DATA BLOCK
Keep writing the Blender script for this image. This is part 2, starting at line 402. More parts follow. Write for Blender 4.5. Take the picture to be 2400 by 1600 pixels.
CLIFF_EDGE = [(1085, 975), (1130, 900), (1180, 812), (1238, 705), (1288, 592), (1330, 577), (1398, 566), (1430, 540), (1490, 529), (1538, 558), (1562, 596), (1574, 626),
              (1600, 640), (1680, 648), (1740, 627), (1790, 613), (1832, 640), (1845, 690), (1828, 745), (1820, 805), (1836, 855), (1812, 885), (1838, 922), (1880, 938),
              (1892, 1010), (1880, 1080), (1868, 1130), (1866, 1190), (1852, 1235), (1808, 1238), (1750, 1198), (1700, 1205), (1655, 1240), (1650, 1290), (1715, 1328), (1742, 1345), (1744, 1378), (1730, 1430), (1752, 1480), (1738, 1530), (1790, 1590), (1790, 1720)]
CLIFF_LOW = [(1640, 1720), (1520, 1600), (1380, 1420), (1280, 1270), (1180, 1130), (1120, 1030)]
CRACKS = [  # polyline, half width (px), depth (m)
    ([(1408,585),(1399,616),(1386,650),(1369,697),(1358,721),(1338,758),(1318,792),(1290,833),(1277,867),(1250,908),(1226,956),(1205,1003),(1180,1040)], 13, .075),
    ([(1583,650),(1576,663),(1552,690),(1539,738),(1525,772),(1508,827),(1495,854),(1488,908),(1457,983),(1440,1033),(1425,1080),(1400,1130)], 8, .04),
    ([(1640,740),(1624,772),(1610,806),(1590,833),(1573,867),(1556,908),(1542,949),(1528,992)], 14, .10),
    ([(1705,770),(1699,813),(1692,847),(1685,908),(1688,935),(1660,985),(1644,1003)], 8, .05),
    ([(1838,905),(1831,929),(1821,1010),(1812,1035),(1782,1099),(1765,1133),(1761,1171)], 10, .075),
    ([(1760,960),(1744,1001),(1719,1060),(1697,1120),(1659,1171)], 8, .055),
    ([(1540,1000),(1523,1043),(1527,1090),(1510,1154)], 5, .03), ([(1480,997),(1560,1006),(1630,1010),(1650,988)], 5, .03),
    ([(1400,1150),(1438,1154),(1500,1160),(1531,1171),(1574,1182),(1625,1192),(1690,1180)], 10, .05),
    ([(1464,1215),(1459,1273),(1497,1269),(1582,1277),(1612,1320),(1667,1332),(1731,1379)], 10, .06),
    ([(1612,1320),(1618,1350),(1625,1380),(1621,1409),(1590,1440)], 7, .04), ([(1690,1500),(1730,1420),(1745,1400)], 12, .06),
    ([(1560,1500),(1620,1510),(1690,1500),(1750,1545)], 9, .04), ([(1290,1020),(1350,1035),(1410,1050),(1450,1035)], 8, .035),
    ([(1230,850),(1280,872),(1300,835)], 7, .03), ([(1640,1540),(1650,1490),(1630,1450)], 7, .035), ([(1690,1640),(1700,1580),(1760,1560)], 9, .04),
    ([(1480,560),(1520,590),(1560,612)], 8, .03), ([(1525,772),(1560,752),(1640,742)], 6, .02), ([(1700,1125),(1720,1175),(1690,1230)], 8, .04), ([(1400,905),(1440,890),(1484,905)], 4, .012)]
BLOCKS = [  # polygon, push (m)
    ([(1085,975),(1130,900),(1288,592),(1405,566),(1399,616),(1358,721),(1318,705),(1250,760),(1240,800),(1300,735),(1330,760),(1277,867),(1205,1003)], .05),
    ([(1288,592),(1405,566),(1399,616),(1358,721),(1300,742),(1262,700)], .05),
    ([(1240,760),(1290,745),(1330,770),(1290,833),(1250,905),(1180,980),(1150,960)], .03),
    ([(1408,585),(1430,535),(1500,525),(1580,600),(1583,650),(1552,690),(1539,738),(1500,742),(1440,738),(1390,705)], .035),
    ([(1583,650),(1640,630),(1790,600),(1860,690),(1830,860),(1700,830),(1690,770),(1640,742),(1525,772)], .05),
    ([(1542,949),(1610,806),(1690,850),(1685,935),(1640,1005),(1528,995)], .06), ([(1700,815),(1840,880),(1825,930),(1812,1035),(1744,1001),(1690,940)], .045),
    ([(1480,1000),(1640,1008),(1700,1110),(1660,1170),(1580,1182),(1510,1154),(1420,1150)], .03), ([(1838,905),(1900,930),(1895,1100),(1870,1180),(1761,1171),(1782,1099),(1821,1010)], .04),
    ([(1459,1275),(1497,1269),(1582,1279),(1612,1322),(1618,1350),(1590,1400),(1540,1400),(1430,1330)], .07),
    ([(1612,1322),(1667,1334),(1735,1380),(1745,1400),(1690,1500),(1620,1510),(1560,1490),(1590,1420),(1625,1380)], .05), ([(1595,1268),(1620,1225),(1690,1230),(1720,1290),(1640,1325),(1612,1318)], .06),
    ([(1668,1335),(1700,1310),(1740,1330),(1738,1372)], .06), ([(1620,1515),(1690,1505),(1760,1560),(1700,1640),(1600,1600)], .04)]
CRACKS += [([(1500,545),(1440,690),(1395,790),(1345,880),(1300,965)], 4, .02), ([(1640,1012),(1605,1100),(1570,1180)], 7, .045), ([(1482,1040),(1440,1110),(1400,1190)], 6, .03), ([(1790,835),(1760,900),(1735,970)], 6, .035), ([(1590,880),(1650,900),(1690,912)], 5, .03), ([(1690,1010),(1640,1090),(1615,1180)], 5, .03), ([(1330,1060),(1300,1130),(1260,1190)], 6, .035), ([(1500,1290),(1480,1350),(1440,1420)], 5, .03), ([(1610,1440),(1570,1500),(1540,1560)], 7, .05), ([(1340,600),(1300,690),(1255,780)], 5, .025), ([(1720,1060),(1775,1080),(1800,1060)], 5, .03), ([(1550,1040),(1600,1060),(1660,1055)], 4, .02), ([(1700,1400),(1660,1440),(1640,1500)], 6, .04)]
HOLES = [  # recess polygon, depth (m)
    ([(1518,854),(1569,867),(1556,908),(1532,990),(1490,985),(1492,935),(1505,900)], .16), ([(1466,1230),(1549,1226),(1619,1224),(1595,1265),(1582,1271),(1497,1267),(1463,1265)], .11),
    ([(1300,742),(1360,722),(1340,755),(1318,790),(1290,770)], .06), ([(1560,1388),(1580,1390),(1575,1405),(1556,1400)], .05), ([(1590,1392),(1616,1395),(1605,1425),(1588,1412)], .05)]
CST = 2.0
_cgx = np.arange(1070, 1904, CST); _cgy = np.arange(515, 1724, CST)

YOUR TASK
Write the material out exactly, with nothing left out.

RESULT FOR THIS EXERCISE
Keep writing the Blender script for this image. This is part 2, starting at line 402. More parts follow. Write for Blender 4.5. Take the picture to be 2400 by 1600 pixels.
CLIFF_EDGE = [(1085, 975), (1130, 900), (1180, 812), (1238, 705), (1288, 592), (1330, 577), (1398, 566), (1430, 540), (1490, 529), (1538, 558), (1562, 596), (1574, 626),
              (1600, 640), (1680, 648), (1740, 627), (1790, 613), (1832, 640), (1845, 690), (1828, 745), (1820, 805), (1836, 855), (1812, 885), (1838, 922), (1880, 938),
              (1892, 1010), (1880, 1080), (1868, 1130), (1866, 1190), (1852, 1235), (1808, 1238), (1750, 1198), (1700, 1205), (1655, 1240), (1650, 1290), (1715, 1328), (1742, 1345), (1744, 1378), (1730, 1430), (1752, 1480), (1738, 1530), (1790, 1590), (1790, 1720)]
CLIFF_LOW = [(1640, 1720), (1520, 1600), (1380, 1420), (1280, 1270), (1180, 1130), (1120, 1030)]
CRACKS = [  # polyline, half width (px), depth (m)
    ([(1408,585),(1399,616),(1386,650),(1369,697),(1358,721),(1338,758),(1318,792),(1290,833),(1277,867),(1250,908),(1226,956),(1205,1003),(1180,1040)], 13, .075),
    ([(1583,650),(1576,663),(1552,690),(1539,738),(1525,772),(1508,827),(1495,854),(1488,908),(1457,983),(1440,1033),(1425,1080),(1400,1130)], 8, .04),
    ([(1640,740),(1624,772),(1610,806),(1590,833),(1573,867),(1556,908),(1542,949),(1528,992)], 14, .10),
    ([(1705,770),(1699,813),(1692,847),(1685,908),(1688,935),(1660,985),(1644,1003)], 8, .05),
    ([(1838,905),(1831,929),(1821,1010),(1812,1035),(1782,1099),(1765,1133),(1761,1171)], 10, .075),
    ([(1760,960),(1744,1001),(1719,1060),(1697,1120),(1659,1171)], 8, .055),
    ([(1540,1000),(1523,1043),(1527,1090),(1510,1154)], 5, .03), ([(1480,997),(1560,1006),(1630,1010),(1650,988)], 5, .03),
    ([(1400,1150),(1438,1154),(1500,1160),(1531,1171),(1574,1182),(1625,1192),(1690,1180)], 10, .05),
    ([(1464,1215),(1459,1273),(1497,1269),(1582,1277),(1612,1320),(1667,1332),(1731,1379)], 10, .06),
    ([(1612,1320),(1618,1350),(1625,1380),(1621,1409),(1590,1440)], 7, .04), ([(1690,1500),(1730,1420),(1745,1400)], 12, .06),
    ([(1560,1500),(1620,1510),(1690,1500),(1750,1545)], 9, .04), ([(1290,1020),(1350,1035),(1410,1050),(1450,1035)], 8, .035),
    ([(1230,850),(1280,872),(1300,835)], 7, .03), ([(1640,1540),(1650,1490),(1630,1450)], 7, .035), ([(1690,1640),(1700,1580),(1760,1560)], 9, .04),
    ([(1480,560),(1520,590),(1560,612)], 8, .03), ([(1525,772),(1560,752),(1640,742)], 6, .02), ([(1700,1125),(1720,1175),(1690,1230)], 8, .04), ([(1400,905),(1440,890),(1484,905)], 4, .012)]
BLOCKS = [  # polygon, push (m)
    ([(1085,975),(1130,900),(1288,592),(1405,566),(1399,616),(1358,721),(1318,705),(1250,760),(1240,800),(1300,735),(1330,760),(1277,867),(1205,1003)], .05),
    ([(1288,592),(1405,566),(1399,616),(1358,721),(1300,742),(1262,700)], .05),
    ([(1240,760),(1290,745),(1330,770),(1290,833),(1250,905),(1180,980),(1150,960)], .03),
    ([(1408,585),(1430,535),(1500,525),(1580,600),(1583,650),(1552,690),(1539,738),(1500,742),(1440,738),(1390,705)], .035),
    ([(1583,650),(1640,630),(1790,600),(1860,690),(1830,860),(1700,830),(1690,770),(1640,742),(1525,772)], .05),
    ([(1542,949),(1610,806),(1690,850),(1685,935),(1640,1005),(1528,995)], .06), ([(1700,815),(1840,880),(1825,930),(1812,1035),(1744,1001),(1690,940)], .045),
    ([(1480,1000),(1640,1008),(1700,1110),(1660,1170),(1580,1182),(1510,1154),(1420,1150)], .03), ([(1838,905),(1900,930),(1895,1100),(1870,1180),(1761,1171),(1782,1099),(1821,1010)], .04),
    ([(1459,1275),(1497,1269),(1582,1279),(1612,1322),(1618,1350),(1590,1400),(1540,1400),(1430,1330)], .07),
    ([(1612,1322),(1667,1334),(1735,1380),(1745,1400),(1690,1500),(1620,1510),(1560,1490),(1590,1420),(1625,1380)], .05), ([(1595,1268),(1620,1225),(1690,1230),(1720,1290),(1640,1325),(1612,1318)], .06),
    ([(1668,1335),(1700,1310),(1740,1330),(1738,1372)], .06), ([(1620,1515),(1690,1505),(1760,1560),(1700,1640),(1600,1600)], .04)]
CRACKS += [([(1500,545),(1440,690),(1395,790),(1345,880),(1300,965)], 4, .02), ([(1640,1012),(1605,1100),(1570,1180)], 7, .045), ([(1482,1040),(1440,1110),(1400,1190)], 6, .03), ([(1790,835),(1760,900),(1735,970)], 6, .035), ([(1590,880),(1650,900),(1690,912)], 5, .03), ([(1690,1010),(1640,1090),(1615,1180)], 5, .03), ([(1330,1060),(1300,1130),(1260,1190)], 6, .035), ([(1500,1290),(1480,1350),(1440,1420)], 5, .03), ([(1610,1440),(1570,1500),(1540,1560)], 7, .05), ([(1340,600),(1300,690),(1255,780)], 5, .025), ([(1720,1060),(1775,1080),(1800,1060)], 5, .03), ([(1550,1040),(1600,1060),(1660,1055)], 4, .02), ([(1700,1400),(1660,1440),(1640,1500)], 6, .04)]
HOLES = [  # recess polygon, depth (m)
    ([(1518,854),(1569,867),(1556,908),(1532,990),(1490,985),(1492,935),(1505,900)], .16), ([(1466,1230),(1549,1226),(1619,1224),(1595,1265),(1582,1271),(1497,1267),(1463,1265)], .11),
    ([(1300,742),(1360,722),(1340,755),(1318,790),(1290,770)], .06), ([(1560,1388),(1580,1390),(1575,1405),(1556,1400)], .05), ([(1590,1392),(1616,1395),(1605,1425),(1588,1412)], .05)]
CST = 2.0
_cgx = np.arange(1070, 1904, CST); _cgy = np.arange(515, 1724, CST)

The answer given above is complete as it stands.